I remember a headmaster who came to meet me after our first computer center went live. He had traveled several hours just to ask if we could please build his school a center. I told him my first commitment was to the 25 schools where we had already established lunch programs. I said, "I'm very sorry. But we don't have much money. And there will have to be a long time and many more centers built before we can consider your school."

The man put his head in his hands and wept.

If you harden your heart, you don't get hurt. But you grow callous to those around you. I'm slowly learning that pain can be a valuable gift. Especially when it lets you know your heart is still vulnerable to others.

I'm glad it still hurts.

* * *

Two items from other emails sent to friends and family, once we got to feeling better several weeks into the term:

Nancy and I got to go to Kamuyu Primary School last week, the first such visit we'd been able to make since we've returned. Being back at a school reminded me of the Scripture where Jesus says, "My food is to do the will of him who sent me." Let me tell you, watching little kids who have absolutely nothing fully engaged on computers during an Excel class, and getting it, may just be the most nourishing, not to mention exhilarating, thing I can think of.

The headmaster reminded me that when I first came to his school, the students feared me. When we brought the computers to the school, they feared the computers.

There was no fear at Kamuyu last week.

* * *

I also recently went down to the school in Munyu, a community that has been devastated by AIDS. Because of the food that you have provided, they have added more than 200 students to their ranks. The computer classes were lively, with our only Masai teacher adding something special to the lessons.

Before we started out work there, Munyu school had always ranked lowest on the national tests in their zone. They have topped the list for several years in a row now.

Everything seemed to be going well the day I observed class there. But with a raging inflation rate, I knew money had to be getting terribly tight for many families. So as I was making conversation with the kids, I asked a young boy how he was doing. He told me his father was dead, his mother had AIDS, and he lived in his older brother's back yard. There was no food for him except for what he ate at school for lunch. During the weekends, he went out and begged for food.

He later told me that he felt lucky because he had a brother. Since he could live in his brother's back yard, he didn't have to sleep on the streets. He also made it a point to tell me how grateful he was to be learning computers andthat he was so happy for the food at lunch.

I drove home and prayed. I wish I had a wise homily to end this with, but I just prayed.

* * *

Throughout much of Africa, ugali is a staple dish that consists of boiled cornmeal.
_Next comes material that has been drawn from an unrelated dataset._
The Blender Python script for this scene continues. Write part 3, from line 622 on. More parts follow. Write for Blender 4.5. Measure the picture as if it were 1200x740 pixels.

If that sounds appetizing, you need to read that last sentence again.

We sponsored an end-of-the-school-year luncheon for all of the computer teachers, and a number of them remarked that I didn't eat any ugali. When I asked why they ate it, three different people gave me slightly different answers to the effect that if you ate ugali at night, you would not wake up with hunger pains, which is a real issue for most Kenyans.

I found an excuse to turn and look away. I thought it would embarrass them to see me cry.

Perhaps the greatest gift Africa has given me is the gift of tears. I'd been afflicted with cynicism most of my life. But Kenya has managed to pierce my hard heart again and again.